- A rare Bronze Age arrowhead turns out to be made out of iron from a meteorite, scientists said.
- But in a peculiar twist, it's not from a meteor that fell to earth in the same area of Switzerland.
Scientists in Switzerland have confirmed that a 3,000-year-old arrowhead is made of iron from a meteorite — but a mystery still remains about its origin.
The 1.5-inch arrowhead was found during a 19th-century excavation of a Bronze Age settlement near Mörigen in eastern Switzerland, according to the Natural History Museum of Bern.
The site is two miles away from the debris field of a meteorite known as the Twannberg meteorite — prompting scientists to ask whether it was made of the same space metal.
However, after extensive testing, scientists announced this month that the metal is indeed meteoritic — but that it's not from Twannberg. According to their findings, the nickel content of the arrowhead is about twice as high as metal from the local meteorite debris.

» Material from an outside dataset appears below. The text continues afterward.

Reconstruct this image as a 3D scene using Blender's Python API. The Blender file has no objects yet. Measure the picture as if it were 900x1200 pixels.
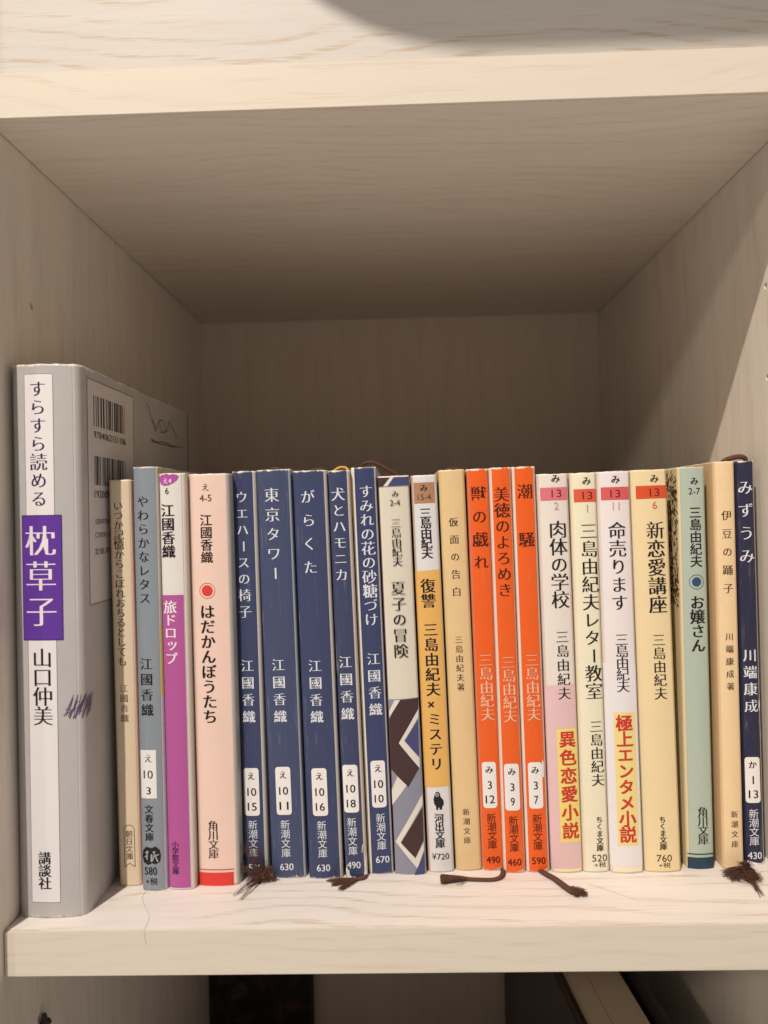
import bpy, bmesh, math, random
from mathutils import Vector, Matrix, noise as mnoise
C = bpy.context.scene.collection
SC = bpy.context.scene
random.seed(4)
MM = 0.001
W, D, H, T = 270.5, 270.0, 266.8, 15.0        # inner width, depth, height of the compartment, board thickness (mm)

# ---------------------------------------------------------------- camera
def set_camera():
    cam = bpy.data.cameras.new('camera'); o = bpy.data.objects.new('camera', cam); C.objects.link(o)
    yaw, pit, rol, f = 0.022, -0.0003, -0.0224, 884.264
    R = Matrix.Rotation(yaw, 3, 'Z') @ Matrix.Rotation(pit, 3, 'X')
    r0, f0, u0 = R @ Vector((1,0,0)), R @ Vector((0,1,0)), R @ Vector((0,0,1))
    c, s = math.cos(rol), math.sin(rol)
    right = r0*c + u0*s
    up = u0*c - r0*s
    m = Matrix((right, up, -f0)).transposed().to_4x4()
    m.translation = Vector((133.59, -244.93, 135.09))*MM
    o.matrix_world = m
    cam.sensor_fit = 'VERTICAL'; cam.sensor_height = 36; cam.sensor_width = 27
    cam.lens = f/1200*36
    cam.clip_start = 0.01; cam.clip_end = 50
    cam.dof.use_dof = True; cam.dof.focus_distance = 0.284; cam.dof.aperture_fstop = 11
    SC.camera = o
set_camera()

# ---------------------------------------------------------------- light and exposure
w = bpy.data.worlds.new('World'); SC.world = w; w.use_nodes = True
bg = w.node_tree.nodes['Background']
_wt = w.node_tree                                             # ambient graded brighter from below, shaped to lift the upper compartment
_tc = _wt.nodes.new('ShaderNodeTexCoord'); _sp = _wt.nodes.new('ShaderNodeSeparateXYZ'); _mr = _wt.nodes.new('ShaderNodeMapRange'); _mx = _wt.nodes.new('ShaderNodeMix'); _mx.data_type = 'RGBA'
_wt.links.new(_tc.outputs['Generated'], _sp.inputs[0]); _wt.links.new(_sp.outputs['Z'], _mr.inputs['Value'])
_mr.inputs['From Min'].default_value = -.35; _mr.inputs['From Max'].default_value = .30
_mx.inputs['A'].default_value = (1.0, .885, .79, 1); _mx.inputs['B'].default_value = (.26, .22, .19, 1)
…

Instead, they wrote, the most likely origin is a lake formed by a meteor nearly 600 miles away in Estonia — a theory they said needs to be studied further.
"This large craterforming fall event happened at [roughly] 1500 years BC during the Bronze Age and produced many small fragments," the study said.
One such fragment may have traveled all the way to Mörigen, lead study author Beda Hofmann told CNN.
"Trade across Europe during the Bronze Age is a well-established fact: Amber from the Baltic (like the arrowhead, presumably), tin from Cornwall, glass beads from Egypt and Mesopotamia," he said by email.
Before humans knew how to smelt iron from oxide ores, they were making use of iron from meteorites, according to the study about the arrowhead.
However, "evidence of such early use of meteoritic iron is extremely rare," the Bern museum said in a statement.
Only 55 ancient meteoritic objects have been discovered across Eurasia and Africa. Nineteen of these were found in King Tutankhamun's tomb, according to the museum.